Apple warns price increases are now unavoidable

iPhone 18 could cost $150 more amid chip shortage

iPhone 18 could cost $150 more amid chip shortage | ©Image Credit: Wikimedia Commons / Austin Community College
iPhone 18 could cost $150 more amid chip shortage | ©Image Credit: Wikimedia Commons / Austin Community College

Apple’s products are about to get more expensive, and Tim Cook has finally said so out loud.

The outgoing chief executive, who is set to step down as CEO in September after 15 years and transition to executive chairman, told the Wall Street Journal that price increases have become unavoidable due to a steep climb in the cost of memory chips, which he called unsustainable.

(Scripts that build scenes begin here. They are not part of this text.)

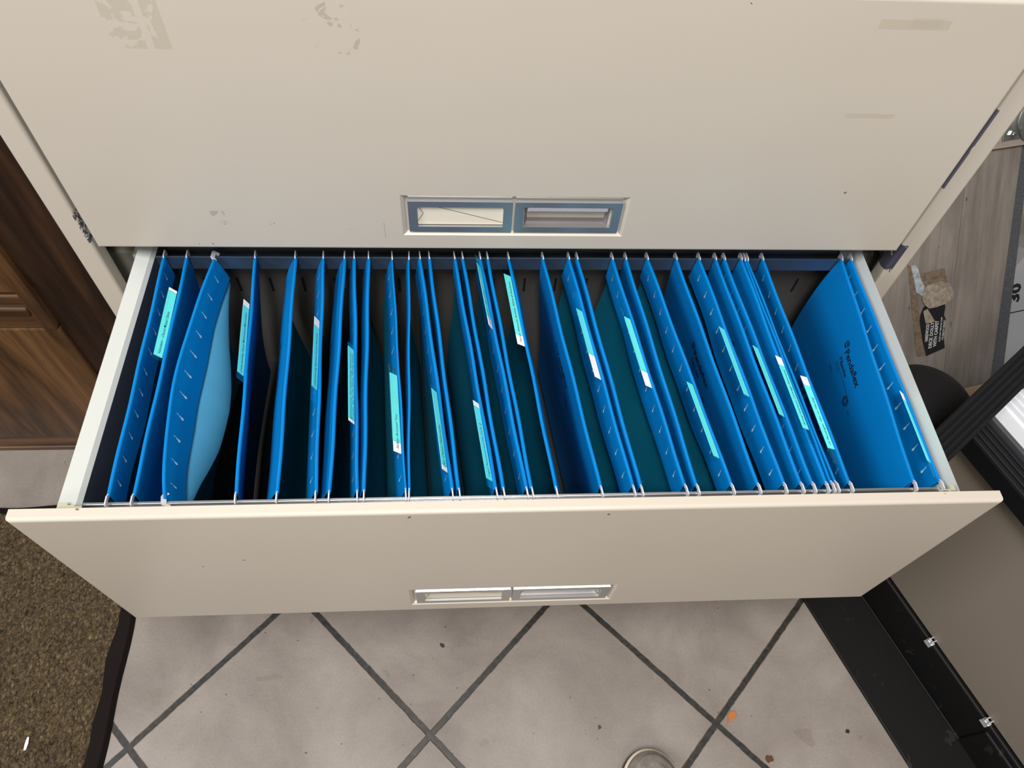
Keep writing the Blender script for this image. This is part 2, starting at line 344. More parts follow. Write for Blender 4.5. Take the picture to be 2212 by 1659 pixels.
def drawer(y, zb, m, creases, opened=False):
    b = MB(); front(b, y, zb)
    y0 = y + 0.0113
    if opened:
        yb = y + 0.42; zt = zb + 0.284; zf = zb + 0.012
        for sx in (-1, 1):
            xo, xi = (-0.4250, -0.4080) if sx < 0 else (0.4285, 0.4200)
            prof = [(xo, zf), (xo, zt - 0.004), (xo - sx * 0.002, zt), (xi + sx * 0.003, zt - (0.007 if sx < 0 else 0.022)), (xi, zt - (0.012 if sx < 0 else 0.030)), (xi, zf)]
            if sx > 0: prof = prof[::-1]; 
            # rim swept along the drawer, cut short at the front corner
            A = [(px, y0 + (0.006 if abs(px) > 0.42 else 0.0), pz) for px, pz in prof]; Bq = [(px, yb, pz) for px, pz in prof]
            n = len(prof)
            for i in range(n - 1):
                inner = (i == n - 2) if sx < 0 else (i == 0)
                b.quad(A[i], A[i+1], Bq[i+1], Bq[i], 2 if inner else 1)
            b.add(A, [tuple(range(n))], 1); b.add(Bq, [tuple(range(n))], 1)
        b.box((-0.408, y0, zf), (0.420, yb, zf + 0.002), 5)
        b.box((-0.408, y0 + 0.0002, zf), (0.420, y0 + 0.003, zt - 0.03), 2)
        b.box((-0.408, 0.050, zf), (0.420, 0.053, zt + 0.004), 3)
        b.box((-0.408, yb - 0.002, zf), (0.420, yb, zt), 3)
        for k in range(21):                              # punched slots in the back panel, their inner shade painted as black raised strips
            xx = -0.4 + 0.03 + k * 0.0405 - 0.0205 + 0.0095
            if abs(xx) < 0.40: b.box((xx - 0.0016, 0.0494, zb + 0.304 - 0.131), (xx + 0.0016, 0.0505, zb + 0.304 - 0.105), 4)
        b.box((-0.408, 0.047, zb + 0.304 - 0.0745), (0.420, 0.0505, zb + 0.304 - 0.0725), 3)
    else:
        for sx in (-1, 1):
            xs = sorted((sx * 0.425, sx * 0.420)); b.box((xs[0], y0, zb + 0.012), (xs[1], 0.43, zb + 0.27), 1)
        b.box((-0.42, y0, zb + 0.012), (0.42, 0.43, zb + 0.015), 2); b.box((-0.42, 0.427, zb + 0.015), (0.42, 0.43, zb + 0.27), 2)
    o = b.build('drawer', [m, M_rim, M_inner, M_back, M_black, M_floorpan], cab)
    hardware(o, y, zb, creases)
    return o
CR = [((-0.1035, 0.0), (-0.1035, 0.0))]
def cr(zb, k):
    return [((-0.091, zb + 0.0640), (-0.0135, zb + 0.0395)), ((-0.1045, zb + 0.0635), (-0.0985, zb + 0.0525)), ((-0.0985, zb + 0.0525), (-0.1040, zb + 0.0420))] if k else None
drawer(0.0, Z0 + 0.304, M_paint, None)
drawer(0.0, Z0, M_paint_up, cr(Z0, 1))
D = drawer(-OD, Z0 - 0.304, M_paint, [((-0.075, Z0 - 0.304 + 0.060), (-0.0135, Z0 - 0.304 + 0.050)), ((-0.1045, Z0 - 0.304 + 0.0375), (-0.098, Z0 - 0.304 + 0.055))], True)
D['label'] = 'pulled-out drawer full of blue hanging folders'
drawer(0.0, Z0 - 0.608, M_paint, None)
b = MB(); b.box((-0.408, 0.0165, Z0 - 0.052), (0.420, 0.0190, Z0 - 0.032)); b.build('folder_rail', M_rail, D, 0.0006)
b = MB(); b.box((-0.408, -0.2900, Z0 - 0.046), (0.420, -0.2872, Z0 - 0.032)); b.box((-0.408, -0.2960, Z0 - 0.0475), (0.420, -0.2872, Z0 - 0.046)); b.build('folder_rail', M_railf, D, 0.0006)
b = MB()
for i in range(9):   # frayed tape at the two front corners of the box
    pass
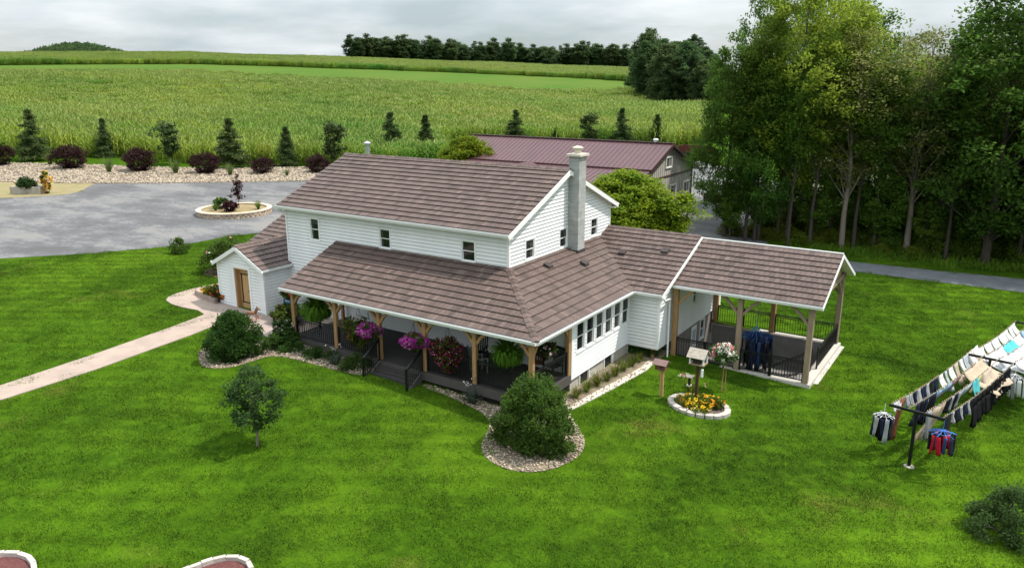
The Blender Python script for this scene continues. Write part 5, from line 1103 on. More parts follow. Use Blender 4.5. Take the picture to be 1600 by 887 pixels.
# wooded hill on the left horizon: one mass
P = []
for px in np.arange(12, 300, 1.15):
    for k in range(7): P.append(polar(px + rng.uniform(-1, 1), 1230 + k * 45 + rng.uniform(-14, 14)))
P = np.array(P); zz = zg(P[:, 0], P[:, 1]); nP = len(P)
hp = [leafcrown('hill_tree', crown_pts(26, [(1, 3), (6, 6), (11, 5), (16, 1)], 2, seed=k + 70), 16, 2.4, 2.6, LEAF['far']) for k in range(3)]
scatter('wooded_hill', np.column_stack([P, zz - 2]), np.stack([np.zeros(nP), np.zeros(nP), rng.uniform(0, 6.28, nP)], -1), np.repeat(rng.uniform(.7, 1.2, nP)[:, None], 3, 1), hp)
# ================================================================== GARDEN PLANTS NEAR THE HOUSE
bl1 = bushproto('round_shrub', 'large round dense green shrub in the stone bed in front of the porch corner', 1.62, 2.75, 260, 110, .32, .125, LEAF['bush'], seed=2, prof=[(.05, 1.1), (.6, 1.55), (1.3, 1.62), (2.0, 1.25), (2.55, .75), (2.8, .2)])
place(bl1, [(4.36, -4.95, .72, 0, .88)])
bl2 = bushproto('rounded_shrub', 'dense dark green shrub beside the path in the left stone bed', 1.55, 2.35, 190, 100, .32, .15, LEAF['bushdark'], seed=19, prof=[(.05, 1.1), (.5, 1.5), (1.1, 1.5), (1.7, 1.05), (2.2, .55), (2.45, .15)])
place(bl2, [(-10.0, -6.0, .66, .5, .82)])
ap_ = treeproto('apple_tree', [(.75, .35), (1.15, .95), (1.7, 1.25), (2.3, 1.1), (2.75, .7), (3.0, .2)], 84, 60, .26, .135, LEAF['applegrey'], .065, M_barkpale, 22, 'small fruit tree with crooked trunk standing alone on the front lawn', seed=26, asp=.6, fill=.25)
place(ap_, [(-2.92, -10.56, .72, .8, .93)])
br_ = bushproto('sprawling_shrub', 'loose dark sprawling shrub at the lower right corner of the lawn', 1.25, 1.5, 90, 110, .30, .095, LEAF['applegrey'], seed=37, prof=[(.03, 1.1), (.4, 1.35), (.8, 1.0), (1.2, .6), (1.6, .2)])
place(br_, [(17.95, -1.2, .86, .8, .9)])
sl_b = bushproto('small_shrub', 'small upright green shrub alone at the lawn edge by the gravel lot', .5, 1.05, 30, 60, .2, .12, LEAF['bush'], seed=41)
place(sl_b, [(-28.17, 3.57, 1.0, 0)])
hyd = bushproto('hydrangea_bush', 'wide green hydrangea bush with pink heads at the left end of the house', 1.25, 2.0, 90, 70, .34, .16, LEAF['bush'], seed=43, flowers=(['pink', 'white'], 9, .13))
place(hyd, [(-21.9, 2.6, 1.0, 0)])
gb_ = MB()
for k in range(28): a = 2 * PI * k / 28; q = k
sheet('mulch_patch', [(-22.6, 1.1), (-20.6, 1.2), (-19.2, 2.4), (-19.6, 4.2), (-22.5, 4.6), (-23.6, 3)], .02, M_mulch, smoothit=1)
# bed in front of the porch
dk1 = bushproto('low_shrub', 'dark low evergreen', .55, .62, 30, 70, .2, .10, LEAF['bushdark'], seed=45, stem=False)
place(dk1, [(-9.3, -3.95, 1.25, 0), (-7.3, -4.0, .75, 1), (-5.1, -3.75, .95, 2), (-6.6, -3.75, .6, 4), (2.55, -3.55, .7, 3), (-8.6, -4.1, .8, 2.2)], 'low evergreen shrubs along the porch', ['dark spreading evergreen by the left porch corner', 'small dark evergreen mound under the left railing', 'dark evergreen beside the left stair rail', 'tiny evergreen against the porch fascia', 'small dark evergreen behind the large round shrub', 'low evergreen mound right of the spreading one'])
ho = tuftproto('hosta_clump', 'silvery hosta clump in the porch bed', 60, .55, .11, LEAF['silver'], spread=1., bend=.5, flowers=(['white'], 7, .85, .05))
place(ho, [(-6.0, -4.1, 1.0, 0), (.72, -3.62, 1.15, 1)], None, ['silvery hosta clump with pale flower stalks left of the steps', 'silvery hosta clump with pale flower stalks right of the steps'])
li = tuftproto('daylily_clump', 'clump of strappy daylily leaves along the sunroom foundation', 90, .62, .03, LEAF['lily'], spread=.95, bend=.75)
place(li, [(3.62, -.75, .95, 0), (3.66, .05, 1.0, 1), (3.72, .8, 1.1, 2), (3.82, 1.5, .95, 3), (3.86, 2.2, 1.1, 4), (3.9, 2.9, 1.0, 5), (3.95, 3.6, 1.1, 6), (4.0, 4.25, .9, 1)], 'daylily clumps in the strip beside the sunroom', [o_ + ' daylily clump from the porch end along the sunroom foundation' for o_ in ('first', 'second', 'third', 'fourth', 'fifth', 'sixth', 'seventh', 'eighth')])
hb = bushproto('hosta_plant', 'dark leafy plant under the overhang of the side wing', .5, .6, 26, 40, .2, .17, LEAF['bushdark'], seed=47, stem=False)
place(hb, [(3.75, 5.3, 1.0, 0)])

def potted(name, label, loc, R, H_, leafs, flowers, nf, fs, pot=None, hang=None, prof=None, nleaf=46, lsize=.12, cat='hanging basket', seed=1, potcol=None, trail=0.):
    """flower mass: leaves, blossoms, its pot and, when hung, its wires"""
    t = thing(name, label, cat, loc); c = Vector(loc)
    prof = prof or [(-H_ * .5, R * .35), (-H_ * .2, R * .9), (H_ * .15, R), (H_ * .4, R * .65), (H_ * .5, R * .2)]
    C = crown_pts(nleaf, prof, .1, seed=seed, fill=.55); P, d = clumps(C, 42, R * .26, .8)
    V = leaves(P, lsize, .5, .4, outw=d); link('foliage', quadmesh('foliage', V, leafs if isinstance(leafs, list) else [leafs], rng.integers(0, len(leafs), len(P)) if isinstance(leafs, list) else None), t)
    if flowers:
        C2 = crown_pts(nf, [(h, r * 1.08) for h, r in prof], .1, seed=seed + 5, fill=.93); PF = np.repeat(C2, 5, 0) + rng.normal(0, fs * .3, (nf * 5, 3))
        link('blossom', quadmesh('blossom', leaves(PF, fs, .95, .9), [FLOW[f] for f in flowers], rng.integers(0, len(flowers), len(PF))), t)
    mb = MB()
    if pot: mb.lathe(c + Vector((0, 0, pot[2])), [(0, 0), (pot[0] * .72, 0), (pot[0], pot[1]), (pot[0] * .9, pot[1]), (0, pot[1] - .03)], 14); mb.build('pot', potcol or M_black, t)
    if hang:
        hb_ = MB()
        for k in range(3): a = 2 * PI * k / 3; hb_.tube([c + Vector((R * .45 * math.cos(a), R * .45 * math.sin(a), H_ * .1)), Vector((c.x, c.y, hang))], .008, 4)
        hb_.build('hanger_wire', M_black, t)
    return t
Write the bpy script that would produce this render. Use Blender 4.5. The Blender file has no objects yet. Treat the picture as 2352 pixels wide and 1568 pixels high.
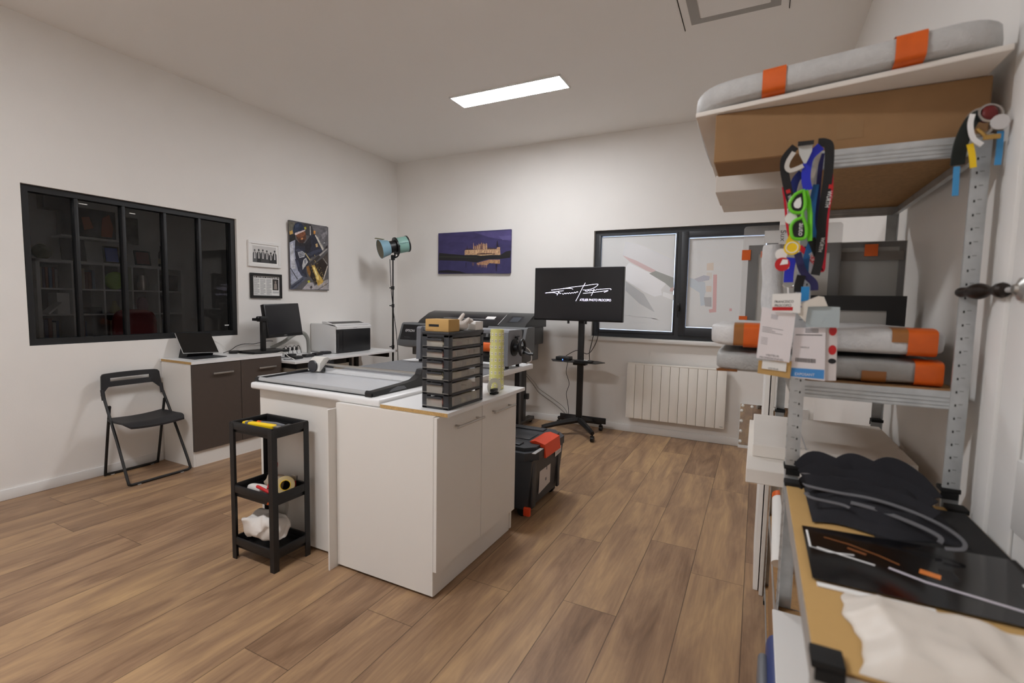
PANEL, SKY, EXPO, OFFICE_FILL = 33.0, 1.6, 0.76, 1.8
SIG=[[(2.426,1.488),(2.544,1.503),(2.662,1.521),(2.779,1.534),(2.874,1.547),(2.917,1.549),(2.916,1.539),(2.886,1.516),(2.849,1.501),(2.803,1.492),(2.765,1.492)],[(2.789,1.562),(2.771,1.532),(2.746,1.484),(2.72,1.428),(2.694,1.38)],[(2.552,1.503),(2.603,1.507),(2.643,1.506),(2.661,1.498)],[(2.56,1.483),(2.504,1.477),(2.435,1.468),(2.359,1.458),(2.431,1.463),(2.472,1.46),(2.493,1.448),(2.49,1.437)],[(2.512,1.477),(2.502,1.46),(2.491,1.437)],[(2.504,1.458),(2.518,1.464),(2.521,1.454),(2.535,1.458)],[(2.547,1.456),(2.557,1.447),(2.577,1.459),(2.585,1.451),(2.601,1.461),(2.611,1.453),(2.625,1.463),(2.637,1.455),(2.652,1.465),(2.664,1.459),(2.68,1.469),(2.688,1.461),(2.703,1.473),(2.711,1.469),(2.713,1.476)],[(2.768,1.458),(2.858,1.466),(2.951,1.478),(3.023,1.487),(2.983,1.469)],[(2.788,1.482),(2.811,1.479),(2.826,1.486),(2.838,1.481),(2.853,1.49),(2.865,1.485),(2.883,1.499),(2.872,1.474),(2.853,1.435)],[(2.883,1.492),(2.895,1.488),(2.909,1.498),(2.925,1.496),(2.939,1.499),(3.006,1.504),(3.043,1.505),(3.052,1.5),(3.049,1.493)]]
SIGTXT=[(2.735,1.3895),(3.0526,1.3879)]
FILMA=[((222,222,224),[(3.044,2.024),(3.192,1.985),(3.545,1.82),(3.553,1.636),(3.302,1.726),(3.015,1.878)]),((238,238,240),[(3.054,1.752),(3.087,1.797),(3.437,1.625),(3.481,1.581),(3.431,1.515),(3.444,1.46),(3.368,1.442),(3.256,1.492),(3.059,1.616)]),((226,190,190),[(3.015,1.878),(3.165,1.818),(3.368,1.714),(3.359,1.681),(3.269,1.715),(3.098,1.808)]),((170,172,168),[(3.368,1.709),(3.553,1.636),(3.559,1.505),(3.471,1.581),(3.304,1.682)]),((240,240,240),[(3.453,1.493),(3.561,1.461),(3.558,1.406),(3.449,1.449)]),((205,206,207),[(3.059,1.605),(3.257,1.469),(3.375,1.281),(3.216,1.367),(3.063,1.502)]),((225,185,180),[(3.526,1.532),(3.557,1.543),(3.554,1.494),(3.517,1.499)])]
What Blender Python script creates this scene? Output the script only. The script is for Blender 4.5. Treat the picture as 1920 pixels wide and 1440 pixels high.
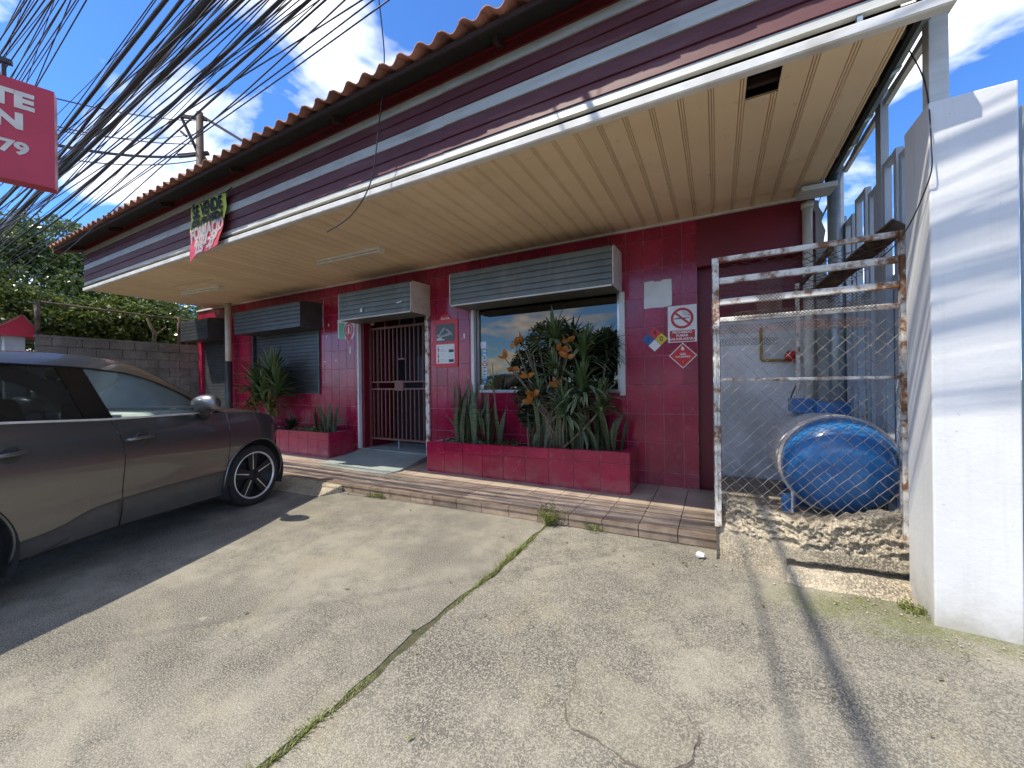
import bpy, math, random
import numpy as np
from mathutils import Vector, Matrix
R = math.radians
rng = random.Random(7)
scene = bpy.context.scene
for o in list(bpy.data.objects): bpy.data.objects.remove(o)

# ------------------------------------------------------------------ camera
CAMH = 1.35; YAW = R(28.07); ROLL = 0.012
rt = Vector((math.cos(YAW), math.sin(YAW), 0)); fw = Vector((-math.sin(YAW), math.cos(YAW), 0)); upv = Vector((0, 0, 1))
cx = rt*math.cos(ROLL) - upv*math.sin(ROLL); cy = rt*math.sin(ROLL) + upv*math.cos(ROLL)
cam_d = bpy.data.cameras.new('camera'); cam = bpy.data.objects.new('camera', cam_d)
scene.collection.objects.link(cam)
cam.matrix_world = Matrix(((cx.x, cy.x, -fw.x, 0), (cx.y, cy.y, -fw.y, 0), (cx.z, cy.z, -fw.z, CAMH), (0, 0, 0, 1)))
cam_d.sensor_width = 36; cam_d.lens = 13.5; cam_d.clip_start = 0.05; cam_d.clip_end = 2000
scene.camera = cam
# ------------------------------------------------------------------ sky and sun
SUN_TRAVEL = Vector((0.36, 0.48, -1.0)).normalized()
SUN_EL = math.asin(-SUN_TRAVEL.z); SUN_AZ = math.atan2(-SUN_TRAVEL.x, -SUN_TRAVEL.y)
world = bpy.data.worlds.new('World'); scene.world = world; world.use_nodes = True
wn = world.node_tree.nodes; wl = world.node_tree.links; wn.clear()
wout = wn.new('ShaderNodeOutputWorld'); wbg = wn.new('ShaderNodeBackground'); wbg.inputs['Strength'].default_value = 0.15
sky = wn.new('ShaderNodeTexSky'); sky.sky_type = 'NISHITA'; sky.sun_disc = False
sky.sun_elevation = SUN_EL; sky.sun_rotation = SUN_AZ; sky.altitude = 1100; sky.air_density = 1.0; sky.dust_density = 0.25; sky.ozone_density = 2.2
wtc = wn.new('ShaderNodeTexCoord'); wsep = wn.new('ShaderNodeSeparateXYZ'); wl.new(wtc.outputs['Generated'], wsep.inputs[0])
def wmath(op, a, b=None, clamp=False):
    n = wn.new('ShaderNodeMath'); n.operation = op; n.use_clamp = clamp
    for i, v in enumerate((a, b)):
        if v is None: continue
        if hasattr(v, 'is_linked'): wl.new(v, n.inputs[i])
        else: n.inputs[i].default_value = v
    return n.outputs[0]
zz = wmath('ADD', wmath('MAXIMUM', wsep.outputs['Z'], 0.0), 0.22)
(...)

Apple had been swallowing those costs to keep prices steady for shoppers, he said, but that approach has run its course: “We definitely need memory pricing and supply to return to reasonable levels for consumer products. That’s the bottom line,” Cook concluded while declining to say when the increases would hit and which devices they would touch. The iPhone 18, therefore, due in September, remains an open question on pricing.

The double crunch on supply chains

Memory chips seem to be the primary driver. They’re typically treated as an afterthought, one of the cheapest components in a smartphone, but their price has more than doubled since October 2025. The reason will sound familiar to most all: AI. The technology’s hunger for chips has given data centers first claim on supply, leaving phones and laptops to fight over what remains, but at higher prices.

Making matters worse is a second, odder factor. Regional fighting involving Iran has disrupted the world’s helium supply, and because helium is critical to certain chip manufacturing processes, it has landed yet another cost on an already tight supply chain.

Apple is far from alone in feeling the pinch. Omdia, a tech research firm, expects the typical smartphone to cost about 20% more globally in 2026, a record high. Apple’s next phones could be up to $150 dearer than the iPhone 17, according to Omdia analyst Chiew Le Xuan, in part due to planned hardware for new AI features. Competitors have already responded by nudging prices up, cutting back on deals, or trimming specs to guard their margins.

The same warning keeps surfacing across the industry. TSMC, which manufactures the most advanced chips for Apple, Nvidia, and AMD, has recently refused to rule out raising its own prices, citing inflation. Samsung has similarly highlighted how memory shortages could drive up electronics costs.

The impact of it all has already extended beyond phones, with Sony raising the PlayStation 5’s price this year and Nintendo lifting the Switch 2 from September.

For all the cost pressure, Apple doesn’t seem to be hurting. First-quarter sales in 2026 rose 17% year on year, driven largely by strong demand in China, where the iPhone 17 has sold well since its launch in September 2025. The company has also been making smaller price adjustments, dropping its cheapest Mac Mini and increasing that model’s entry price by roughly $200.